Managing policies

The Policy Management feature enables you to create rules to govern your use of open source components. With policy rules, open source usage can be managed on an exception basis – as long as open source components meet the policy requirements their usage is allowed. Any open source components/versions that fail to meet your policy rules are flagged, enabling you to review and determine if the use of the component should be allowed in the particular application.

About the policy process

To use the policy management feature:

  1. Create rules that enforce your policies; a user with the Policy Manager role can create and manage policy rules. When creating policy rules determine:
    • Whether to enable the rule. BOMs will not be evaluated until the rule is enabled.

    • Whether the rule can be manually overridden.

    • The conditions for this rule.

      Note: Rules can have multiple conditions; all conditions must be true for a component to be in violation of the rule.
  2. View the violations and determine what to do with components that are in violation of a rule.

    If you enabled the option, violations can be manually overridden.

  3. Optionally,
    • Create additional policies and/or edit, delete, or disable or enable your existing policies.

    • Select a category for your rule. Black Duck provides these categories for a policy rule: component, security, license, operational, and uncategorized (default).

      By using categories and filters, you can easily find policies (on the Policy Management page) or policy violations (on the BOM page) by category.

    • View the Project Version report. This report includes policy violation information:

      • The components_date_time.csv, bom_component_custom_fields_date_time.csv, andsource_date_time.csv files list the policy status and override information.
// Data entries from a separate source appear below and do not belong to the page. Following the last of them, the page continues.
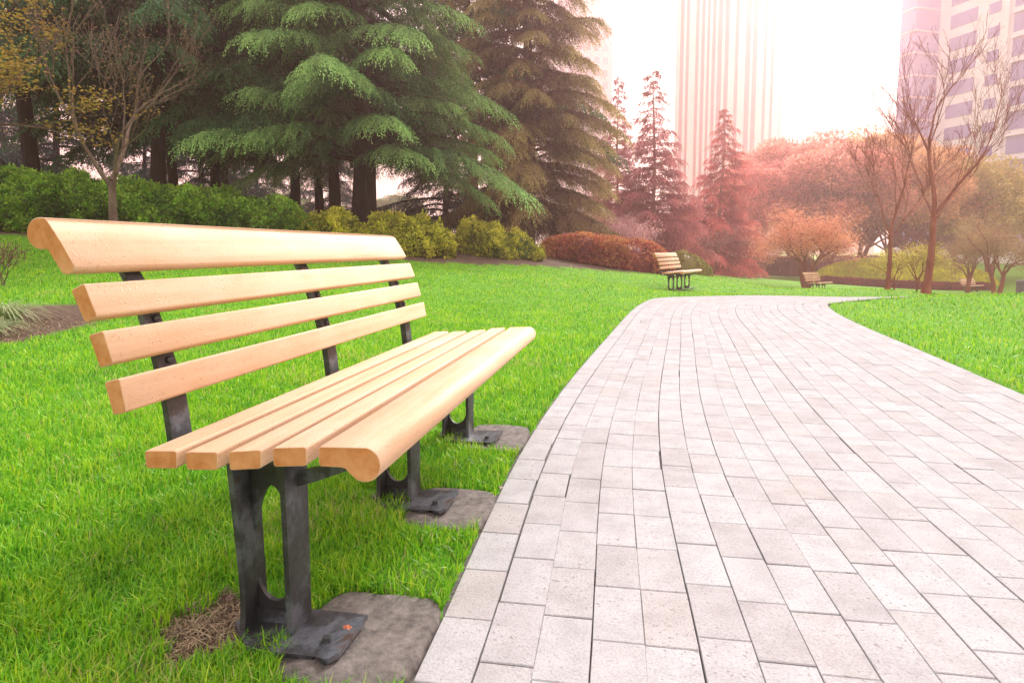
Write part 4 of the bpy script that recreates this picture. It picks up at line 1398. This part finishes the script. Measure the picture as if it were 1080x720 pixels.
# local +x runs along the visible face towards the viewer's right
bm = bmesh.new(); box(bm, 0, 46, 0, 22, -1, h_); bm_obj('wall', bm, VW, root)
for k, z in enumerate(np.arange(2.0, h_ - 3, 3.9)):
    bm = bmesh.new(); box(bm, 13.5, 45, -0.10, 0.05, z, z + 2.9); bm_obj('window_band', bm, VG, root)
    bm = bmesh.new(); box(bm, 2.2, 7.2, -0.10, 0.05, z, z + 2.3); bm_obj('window', bm, VG, root)
    bm = bmesh.new(); box(bm, 9.2, 11.2, -0.10, 0.05, z + 0.2, z + 1.9); bm_obj('window', bm, VG, root)
    bm = bmesh.new(); box(bm, 13.4, 45.2, -0.45, -0.11, z + 2.9, z + 3.15); bm_obj('ledge', bm, VW, root)
bm = bmesh.new()
for x in (12.0, 28.0, 44.6):
    box(bm, x, x + 1.0, -0.6, 0.02, -1, h_ + 1)
bm_obj('pier', bm, VW, root)
# narrow glazed wing
bm = bmesh.new(); box(bm, -3.2, -0.01, -5.5, 8, -1, h_); bm_obj('glass_wing', bm, VG, root)
bm = bmesh.new()
for z in np.arange(2.0, h_, 3.9):
    box(bm, -3.3, 0.09, -5.62, 8.1, z, z + 0.35)
bm_obj('wing_band', bm, simple('wing_band', (0.62, 0.48, 0.60), 0.5, bump=0), root)

# faint low domed hall in the haze
p = C(873, 250)
root = empty('domed_hall', (p[0], p[1], H(p)), R(YAW))
prop(root, 'faint round-topped hall barely showing through the haze above the orange trees', 'building')
bm = bmesh.new(); box(bm, -13, 13, -8, 8, -1, 44); bm_obj('wall', bm, PW, root)
bm = bmesh.new()
bmesh.ops.create_uvsphere(bm, u_segments=32, v_segments=16, radius=1.0, matrix=Matrix.Translation((0, 0, 44)) @ Matrix.Diagonal((11.5, 7, 9, 1)))
bm_obj('roof', bm, PW, root, smooth=True)
bm = bmesh.new()
for z in np.arange(4, 42, 4.5):
    for x in np.arange(-11.5, 11, 4): box(bm, x, x + 2, -8.05, -7.9, z, z + 2.2)
bm_obj('windows', bm, LG, root)

# ------------------------------------------------------------------ small far things
M_WHITE = simple('white_paint', (0.78, 0.78, 0.77), 0.5, bump=0.02)
M_BIN = simple('blue_grey_bin_slats', (0.09, 0.10, 0.13), 0.5, bump=0.1)
M_DARK = simple('dark_glass', (0.03, 0.03, 0.035), 0.15, bump=0)
M_TYRE = simple('tyre_rubber', (0.02, 0.02, 0.02), 0.8)
# white post-and-rail fence seen between the trunks
pts = [W(*LC(px, Z)) for px, Z in ((180, 44), (240, 43), (300, 42), (360, 41), (420, 41), (480, 42))]
o3 = (pts[0][0], pts[0][1], H(pts[0]))
root = empty('railing', o3)
prop(root, 'pale railing seen between the trunks beyond the hedge', 'railing')
for (a, b) in zip(pts[:-1], pts[1:]):
    A = np.array([*a, H(a)]) - o3; B = np.array([*b, H(b)]) - o3
    acc = Acc()
    for zr in (0.25, 1.15):
        tube(acc, np.array([A + [0, 0, zr], B + [0, 0, zr]]), 0.03, 5)
    n = 26
    for k in range(n):
        q = A + (B - A) * (k + 0.5) / n
        tube(acc, np.array([q + [0, 0, 0.25], q + [0, 0, 1.15]]), 0.012, 4)
    link('rail_panel', acc.mesh('rail_panel'), M_WHITE, root)
for a in pts:
    acc = Acc(); A = np.array([*a, H(a)]) - o3
    tube(acc, np.array([A + [0, 0, -0.2], A + [0, 0, 1.3]]), 0.045, 6)
    link('post', acc.mesh('post'), M_WHITE, root)

# litter bin at the right edge
p = C(1077.5, 36)
zb = H(p)
root = empty('litter_bin', (p[0], p[1], zb), 0)
prop(root, 'small round blue-grey slatted litter bin at the right edge of the lawn', 'litter bin')
acc = Acc(); tube(acc, np.array([(0, 0, 0.0), (0, 0, 0.7)]), 0.19, 16); link('liner', acc.mesh('liner'), M_DARK, root)
bm = bmesh.new()
for k in range(18):
    a = k * 2 * math.pi / 18
    vs = box(bm, -0.026, 0.026, 0.20, 0.225, 0.03, 0.72)
    bmesh.ops.rotate(bm, verts=vs, cent=(0, 0, 0), matrix=Matrix.Rotation(a, 3, 'Z'))
bm_obj('slat_ring', bm, M_BIN, root)
acc = Acc(); tube(acc, np.array([(0, 0, 0.72), (0, 0, 0.76), (0, 0, 0.79)]), [0.24, 0.24, 0.2], 18); link('lid', acc.mesh('lid'), M_BIN, root)

# pale path fragment by the bin
fp = [LC(1050, 38.0), LC(1066, 37.0), LC(1085, 36.2), LC(1110, 35.5)]
V = []
for x, z in fp:
    for dz in (-0.5, 0.5):
        q = W(x, z + dz); V.append((q[0], q[1], H(q) + 0.03))
F = [(2 * i, 2 * i + 2, 2 * i + 3, 2 * i + 1) for i in range(len(fp) - 1)]
prop(link('footpath', np_mesh('footpath', np.array(V), np.array(F)), simple('pale_paving', (0.5, 0.48, 0.46), 0.8)), kind='structure')

# two small white notice boards in the reddish bed
for k, px in enumerate((743.5, 748.5)):
    p = C(px, 52)
    root = empty('notice_board', (p[0], p[1], H(p)), R(YAW))
    prop(root, ('left of two little white notice boards in the far reddish bed', 'right of two little white notice boards in the far reddish bed')[k], 'sign', 'little white notice boards')
    bm = bmesh.new(); box(bm, -0.14, 0.14, -0.02, 0.02, 0.75, 1.45, 0.01); bm_obj('board', bm, M_WHITE, root)
    bm = bmesh.new(); box(bm, -0.03, 0.03, -0.015, 0.015, -0.1, 0.748); bm_obj('post', bm, M_WHITE, root)


def car(px, Z, rz, label):
    p = C(px, Z)
    root = empty('parked_car', (p[0], p[1], H(p)), R(YAW + rz))
    prop(root, label, 'car', 'white cars parked beyond the right lawn')
    prof = rounded([(-2.1, 0.3), (2.1, 0.3), (2.15, 0.75), (1.3, 0.92), (0.7, 1.42), (-1.2, 1.45), (-1.9, 0.98), (-2.15, 0.9)], 0.15)
    bm = bmesh.new(); prism(bm, prof, -0.85, 0.85, 0, 0); bm_obj('body', bm, M_WHITE, root)
    for y in (-0.856, 0.856):
        bm = bmesh.new()
        vs = [bm.verts.new((x, y, z)) for x, z in ((-1.65, 0.98), (1.05, 0.98), (0.62, 1.33), (-1.15, 1.36))]
        bm.faces.new(vs); bm_obj('window', bm, M_DARK, root)
    for x in (-1.35, 1.35):
        for y in (-0.78, 0.78):
            bm = bmesh.new()
            bmesh.ops.create_cone(bm, segments=20, radius1=0.33, radius2=0.33, depth=0.2, cap_ends=True, matrix=Matrix.Translation((x, y, 0.33)) @ Matrix.Rotation(R(90), 4, 'X'))
            bm_obj('wheel', bm, M_TYRE, root)


car(1041, 118, 10, 'white car far beyond the lawn, seen between the two small olive trees')
car(1066, 114, -5, 'white car far beyond the lawn, just right of the V-stemmed tree')

# fallen leaves
M_LEAF = simple('dry_orange_leaf', (0.42, 0.13, 0.05), 0.7)
M_LEAFB = simple('dry_brown_leaf', (0.13, 0.08, 0.06), 0.8)


def fallen(x, y, z, s, rz, m, label, group):
    V = []
    lobes = 5
    n = lobes * 4
    for k in range(n):
        a = k * 2 * math.pi / n
        r = s * (0.55 + 0.45 * abs(math.cos(a * lobes / 2))) * (1 if k % 2 else 0.85)
        V.append((r * math.cos(a), r * 0.7 * math.sin(a), 0.25 * s * abs(math.sin(a)) + 0.1 * s * math.cos(3 * a)))
    V.append((0, 0, 0.0))
    F = [(k, (k + 1) % n, n) for k in range(n)]
    o = link('fallen_leaf', np_mesh('fallen_leaf', np.array(V), np.array(F)), m, None, (x, y, z))
    o.rotation_euler = (0.2, 0.1, rz)
    prop(o, label, 'leaf', group)


FLG = 'fallen leaves around the near bench'
fallen(-0.525, 1.155, 0.045, 0.011, 0.5, M_LEAF, 'curled orange leaf lying on the near foot plate', FLG)
fallen(-0.838, 1.335, 0.012, 0.02, 1.2, M_LEAFB, 'brown leaf on bare soil just behind the near leg', FLG)
fallen(-0.86, 1.27, 0.012, 0.018, 2.2, M_LEAFB, 'small brown leaf on bare soil just left of the near leg', FLG)
fallen(-0.93, 1.21, 0.012, 0.022, 0.2, M_LEAFB, 'brown leaf at the left rim of the bare soil patch', FLG)
fallen(-0.385, 2.07, 0.0, 0.016, 0.2, simple('pale_leaf', (0.42, 0.36, 0.28), 0.8), 'pale dry leaf between the middle pad and the path edge', FLG)

# ------------------------------------------------------------------ air
def haze():
    bm = bmesh.new()
    box(bm, -640, 640, -640, 640, -6, 104)
    m, nt, out = mat('haze'); q = NT(nt)
    pv = q.n('ShaderNodeVolumePrincipled')
    pv.inputs['Color'].default_value = (1.0, 0.64, 0.61, 1)  # coral tint added to the air in place of the red lens-flare glow
    pv.inputs['Density'].default_value = HAZE_D
    pv.inputs['Anisotropy'].default_value = 0.61
    q.l(pv.outputs[0], out.inputs['Volume'])
    o = bm_obj('haze', bm, m)
    prop(o, kind='stuff')


HAZE_D = 0.0030
haze()
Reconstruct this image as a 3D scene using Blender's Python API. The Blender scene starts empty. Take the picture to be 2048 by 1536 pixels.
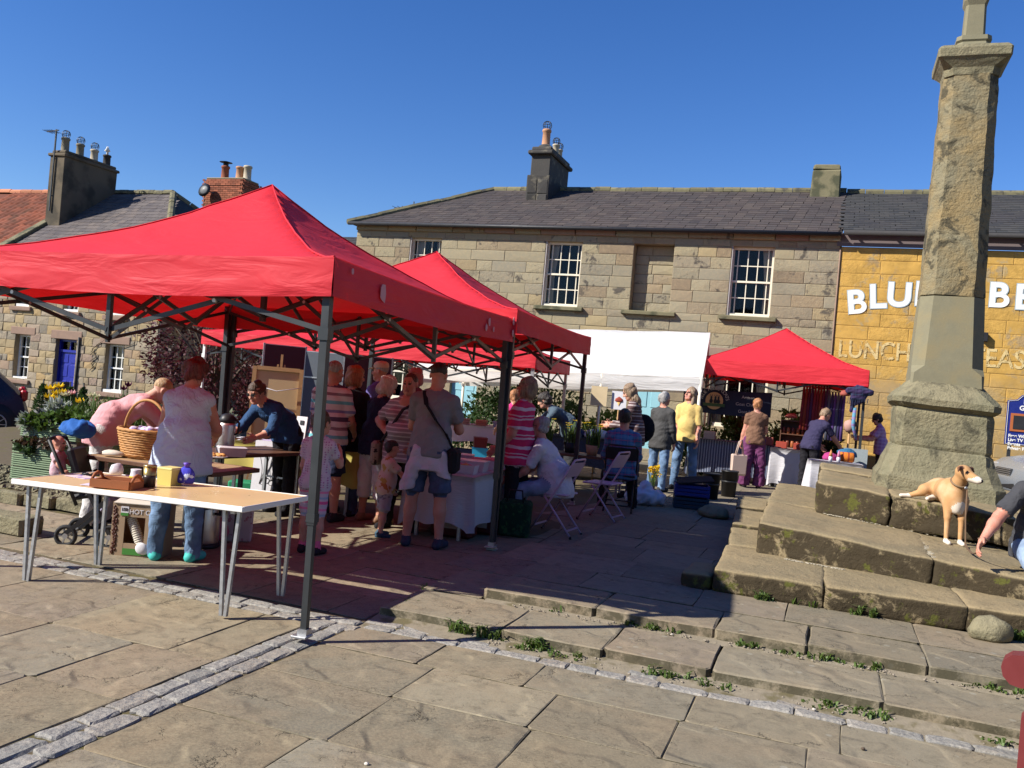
import bpy, math, random
import numpy as np
from mathutils import Vector, Matrix, noise as mnoise
random.seed(7); rng = np.random.default_rng(7)
SC = bpy.context.scene
COL = SC.collection
rad = math.radians

# ------------------------------------------------------------------ camera, sky, sun, exposure
F_PX = 1755.0; ROLL = rad(5.06); PITCH = 6 / 1755.0; CAM_H = 1.6
cam_d = bpy.data.cameras.new('camera'); cam = bpy.data.objects.new('camera', cam_d); COL.objects.link(cam)
cam_d.sensor_width = 36; cam_d.lens = F_PX / 2048 * 36; cam_d.clip_start = .05; cam_d.clip_end = 2000
CR_, SR_, CP_, SP_ = math.cos(ROLL), math.sin(ROLL), math.cos(PITCH), math.sin(PITCH)
_r = Vector((1, 0, 0)); _u = Vector((0, -SP_, CP_)); _f = Vector((0, CP_, SP_))
_x = _r * CR_ + _u * SR_; _y = -_r * SR_ + _u * CR_
cam.matrix_world = Matrix(((_x.x, _y.x, -_f.x, 0), (_x.y, _y.y, -_f.y, 0), (_x.z, _y.z, -_f.z, CAM_H), (0, 0, 0, 1)))
SC.camera = cam

SUN_EL = rad(36); SUN_AZ = rad(19.5)            # light travels towards (cos az, sin az) on the ground
to_sun = Vector((-math.cos(SUN_AZ) * math.cos(SUN_EL), -math.sin(SUN_AZ) * math.cos(SUN_EL), math.sin(SUN_EL)))
world = bpy.data.worlds.new('World'); SC.world = world; world.use_nodes = True
wn = world.node_tree.nodes; wl = world.node_tree.links
sky = wn.new('ShaderNodeTexSky'); sky.sky_type = 'NISHITA'; sky.sun_disc = False
sky.sun_elevation = SUN_EL; sky.sun_rotation = math.atan2(to_sun.x, to_sun.y)
sky.air_density = 1.0; sky.dust_density = 0.05; sky.ozone_density = 4.0; sky.altitude = 300
bg = wn['Background']; bg.inputs['Strength'].default_value = 0.088
hsv = wn.new('ShaderNodeHueSaturation'); hsv.inputs['Saturation'].default_value = 1.26; hsv.inputs['Hue'].default_value = .514
wl.new(sky.outputs[0], hsv.inputs['Color']); wl.new(hsv.outputs[0], bg.inputs[0])
sun_d = bpy.data.lights.new('sun', 'SUN'); sun = bpy.data.objects.new('sun', sun_d); COL.objects.link(sun)
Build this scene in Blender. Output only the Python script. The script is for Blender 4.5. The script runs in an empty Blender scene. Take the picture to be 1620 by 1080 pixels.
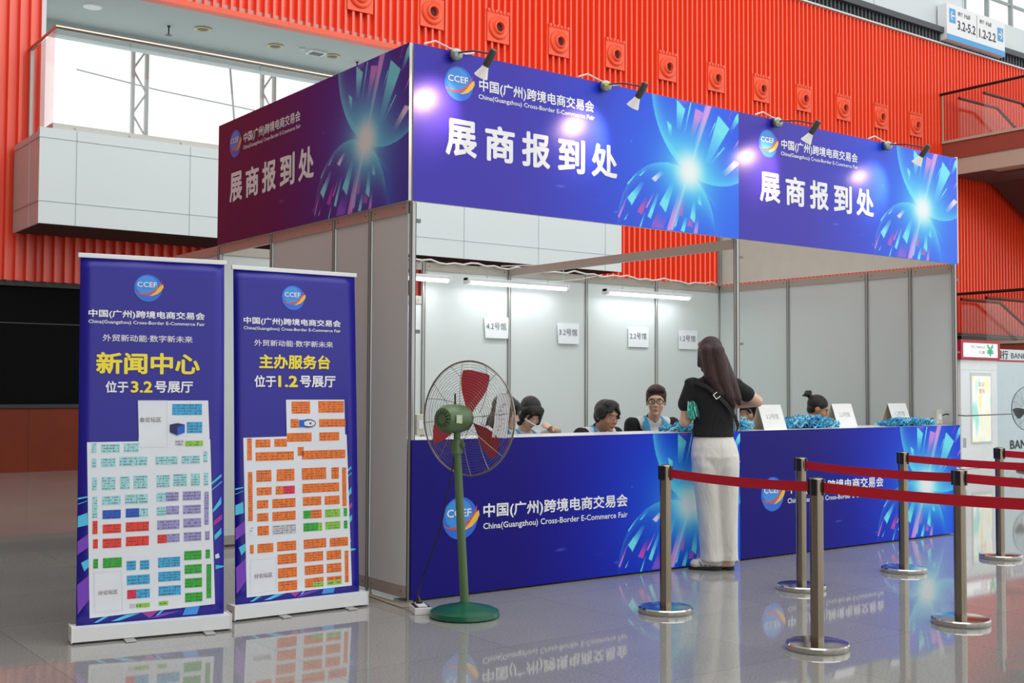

      • The version_date_time.csv file indicates whether this version of the project has a policy violation.

To assist you, Black Duck provides five default policy rules that you can view, modify, enable, or delete. These policy rules are disabled by default.

Viewing policy rules

The Policy Management page lists all your policy rules and indicates whether the rule allows manual overrides. View this page by clicking and selecting Policies:


Policy Management page
  • The page is filtered to display enabled rules. Modify or clear the filter to view disabled rules.

  • All rules can be overridden unless noted.

  • Click > to view the conditions of this rule and who created and last updated it.

From this page, you can view, create, edit, or delete policy rules.

Viewing policy rule violations

When a component is in violation of a policy rule, the Policy Violation icon (Policy Violation icon) appears in the UI on the following pages:

  • Source page. Icon appears next to the file name to indicate that a file in a component is in violation.

  • BOM page. Icon appears next to components in violation.

    In the Tree View of the BOM, Policy violation - child icon next to the parent component indicates that a child has a policy violation.

  • Custom dashboards. Icon appears next to the project name to indicate that this project has a version which has a policy violation.

  • Project Version page. Icon appears next to the version to indicate that it has a policy violation.

Hover over the icon to view to view more information:

  • On the project level, information such as the following appears:


    Policy violations - popup

    This information also appears at the component/file level for users who are members of projects or have project-group privileges.

  • On the component/file level, the following information appears for users with the BOM Manager, Global Project Administrator, Global Project Manager, Project Manager, and Policy Violation Reviewer roles:


    Policy violations - popup

    Clicking the icon (when viewing the BOM using the List view) displays the Policy Violations dialog box from which you can override the policy violation.

Overriding violations

If a rule was configured to allow manual overrides of violations, then you can override a disapproved component or file in that project.

When all component violations have been overridden, the Policy Violation Override icon (Policy Violation Override icon) appears in the UI. In the Tree View, Policy violation override - child icon indicates that a child's policy violation has been overridden; it appears at the parent level. Click the icon to view more information.


Policy Violation Override Popup

Removing policy overrides

If a violation of a policy should not have been overridden, you can remove the override.